We present an analysis of the ignition process in thermochemical conditions relevant to gasoline compression-ignition (GCI) engines using direct numerical simulation (DNS). Two-dimensional DNS modelling the interaction of turbulence with an igniting double mixing layer are carried out. Three different primary reference fuel (PRF) blends, PRF0, PRF70, and PRF90, to span a range of different possible compression ignition scenarios are investigated. The fuel chemistry is shown to significantly affect the ignition process and the transition to a fully burning high-temperature flame. All three cases exhibit a diffusively supported cool flame which propagates towards richer mixtures faster than expected from homogeneous ignition delays. High-temperature combustion (HTC) initiates in rich mixtures in the PRF0 case, in both rich and lean mixtures in the PRF70 case, and in lean mixtures in the PRF90 case, which is consistent with expectations from homogeneous ignition delays. Budget analysis shows that HTC flames are diffusively supported in all cases, and as a result progress more rapidly from the ignition location to surrounding mixtures than homogeneous ignitions suggest. A quantitative model is proposed for the premixed flame propagation speed in the stratified and autoignitive mixtures. By considering the effects of normalised residence time of reactant at the flame surface, the conditional mean turbulent flame speed, conditioned upon mixture fraction, can be related to 1D referenced laminar flame speeds. The mechanism of consumption of the stoichiometric surface is examined by considering both displacement speed statistics and by tracking each single edge flame front. In the PRF0 case the results show the stoichiometric surface is consumed mostly by propagating HTC fronts that are almost parallel to it, which is referred to parallel consumption mode, while results in the PRF70 and PRF90 cases show signatures of edge-flame propagation as a secondary mechanism. For edge-flame mode the contribution of tangential-to Z diffusion to the displacement speed prevails over that of normal-to-Z diffusion. Overall the results demonstrate significant fuel-chemistry effects on the evolution of the ignitions, which will probably translate into significant differences in flame structure in a practical GCI engine.

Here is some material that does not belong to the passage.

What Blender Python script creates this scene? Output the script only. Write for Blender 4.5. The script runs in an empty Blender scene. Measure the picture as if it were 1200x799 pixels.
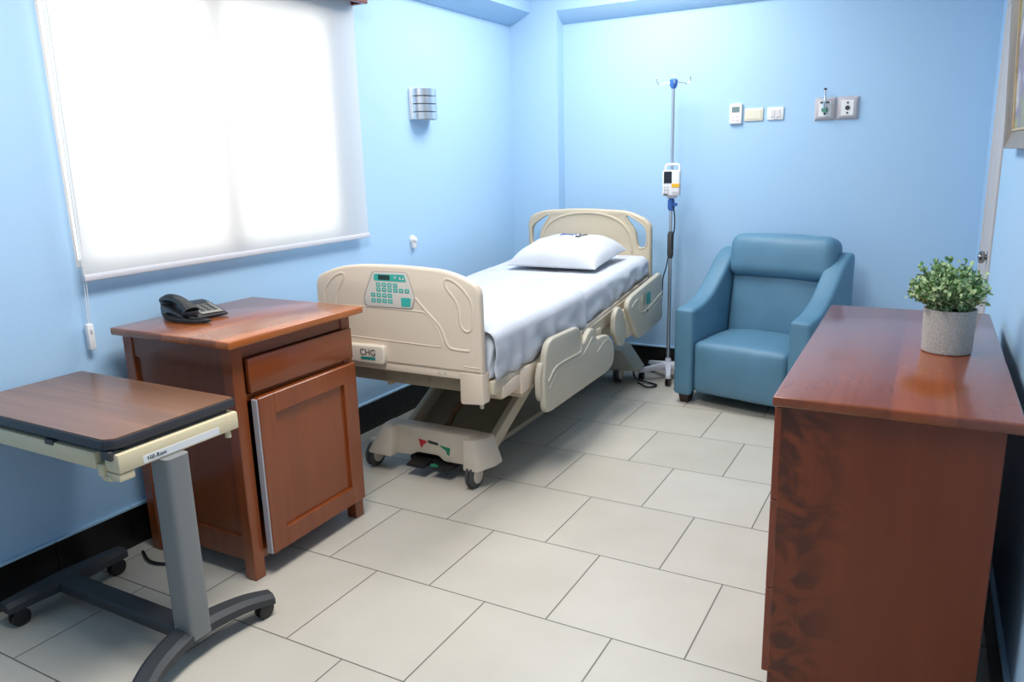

Novelty and significance statement

This work presents the first DNS of turbulent, nonpremixed autoignition targeting fuel chemistry effects in gasoline compression ignition (GCI) engines. The novelty further arises from two aspects. First, it is the first study to quantitatively model flame displacement speed in autoignitive, stratified mixing layers using the residence time concept. Second, the evolution of edge flame fronts is tracked in complex turbulent flows to enable temporal characterisation of edge flame dynamics and reveal how tangential-to-mixture-fraction diffusion varies across different propagation modes. The significance lies in the implications for practical GCI engine design, as fuel chemistry significantly affects the flame structure, akin to how unravelling the diesel flame structure advanced engine design. These findings also highlight the need to improve practical CFD models, such as incorporating residence time into level-set-based approaches for accurate flame speeds, or characterising conditional fluctuations arising from mixed edge flame modes in flamelet or CMC models.